The Company accounts for unrecognized tax benefits in accordance with the provisions of FASB guidance which, among other directives, requires uncertain tax positions to be recognized only if they are more likely than not to be upheld based on their technical merits. The measurement of the uncertain tax position is based on the largest benefit amount that is more likely than not (determined on a cumulative probability basis) to be realized upon settlement. The Company believes that its tax return positions are appropriate and supportable under relevant tax law. The Company believes the estimates and assumptions used to support its evaluation of tax benefit realization are reasonable. Accordingly, no adjustments have been made to the consolidated financial statements for the years ended December 31, 2013 and 2012.

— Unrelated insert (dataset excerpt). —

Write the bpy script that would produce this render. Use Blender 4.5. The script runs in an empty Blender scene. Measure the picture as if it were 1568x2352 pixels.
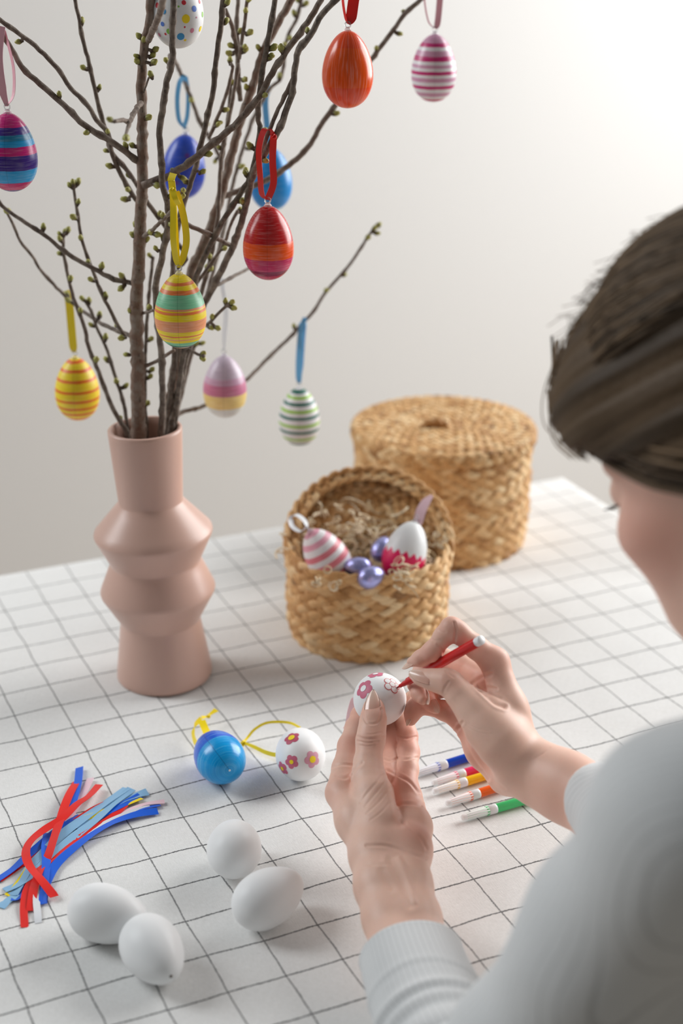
import bpy, bmesh, math, random
import numpy as np
from mathutils import Vector, Matrix, Quaternion

random.seed(7)
rng = np.random.default_rng(7)
SC = bpy.context.scene
COL = SC.collection

# ------------------------------------------------------------------ camera
IMW, IMH, F = 1568, 2352, 3562.16
R = np.array([[0.90862183, -0.41759651, 0.00441853],
              [-0.15735963, -0.35215097, -0.92261999],
              [0.38683888, 0.83761736, -0.38568489]])
CAM = np.array([-0.15169894, -1.09464785, 0.67884333])
cd = bpy.data.cameras.new('camera')
cam = bpy.data.objects.new('camera', cd)
COL.objects.link(cam)
cd.sensor_fit = 'VERTICAL'
cd.sensor_height = 36.0
cd.lens = F / IMH * 36.0
cd.clip_start = 0.05
M = Matrix(((R[0][0], -R[1][0], -R[2][0], CAM[0]), (R[0][1], -R[1][1], -R[2][1], CAM[1]),
            (R[0][2], -R[1][2], -R[2][2], CAM[2]), (0, 0, 0, 1)))
cam.matrix_world = M
cd.dof.use_dof = True
cd.dof.focus_distance = 1.165
cd.dof.aperture_fstop = 3.6
SC.camera = cam

# ------------------------------------------------------------------ world, lights, exposure
SC.view_settings.view_transform = 'Standard'
SC.view_settings.look = 'None'
SC.view_settings.gamma = 1.0
SC.view_settings.use_curve_mapping = False
SC.view_settings.exposure = 0.17
SC.cycles.use_denoising = True
SC.cycles.max_bounces = 8
w = bpy.data.worlds.new('room_light')
SC.world = w
w.use_nodes = True
w.node_tree.nodes['Background'].inputs[0].default_value = (0.93, 0.97, 1.0, 1)
w.node_tree.nodes['Background'].inputs[1].default_value = 0.165


def area(name, loc, target, sx, sy, power, color):
    l = bpy.data.lights.new(name, 'AREA')
    l.shape = 'RECTANGLE'
    l.size, l.size_y, l.energy, l.color = sx, sy, power, color
    o = bpy.data.objects.new(name, l)
    COL.objects.link(o)
    o.location = loc
    o.rotation_euler = (Vector(target) - Vector(loc)).to_track_quat('-Z', 'Y').to_euler()
    return o


area('window_light_right', (2.5, 0.30, 1.0), (0.3, -0.12, 0.1), 1.7, 1.7, 73, (1.0, 0.995, 0.985))
area('window_light_left', (-1.35, 1.25, 1.45), (0.25, 0.0, 0.1), 1.0, 1.4, 36, (0.95, 0.98, 1.0))


# ------------------------------------------------------------------ helpers
def ray(x, y):
    return R.T @ np.array([(x - IMW / 2) / F, (y - IMH / 2) / F, 1.0])


def at(x, y, d):                       # the point seen at (x, y) that lies d metres in front of the lens
    return CAM + ray(x, y) * d


def on(x, y, h=0.0):                   # the point of the level plane z = h seen at (x, y)
    r = ray(x, y)
    return CAM + r * ((h - CAM[2]) / r[2])


VH = np.array([0.4192782, 0.90785781, 0.0])
VB = np.array([0.2238, 0.0980, 0.0])   # where the vase stands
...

The Company may, from time to time, be assessed interest or penalties by major tax jurisdictions, although any such assessments historically have been minimal and immaterial to the Company's financial results. In the event the Company receives an assessment for interest and penalties, it has been classified in the consolidated financial statements as income tax expense. Generally, the Company's federal, state, and local tax returns for years subsequent to 2008 remain open to examination by the major taxing jurisdictions to which the Company is subject. 


Undistributed earnings of the Company's foreign subsidiaries are considered to be indefinitely reinvested and therefore, no provision for domestic taxes has been provided thereon. Upon repatriation of those earnings, in the form of dividends or otherwise, the Company would be subject to domestic income taxes, offset (in whole or in part) by foreign tax credits, related to income and withholding taxes payable to the various foreign countries. Determination of the amount of unrecognized deferred domestic income tax liability is impracticable due to the complexities associated with its hypothetical calculation.


As of December 31, 2013, the Company has a Federal and state net operating loss carryovers of $13,000. These net operating losses expire in 2033.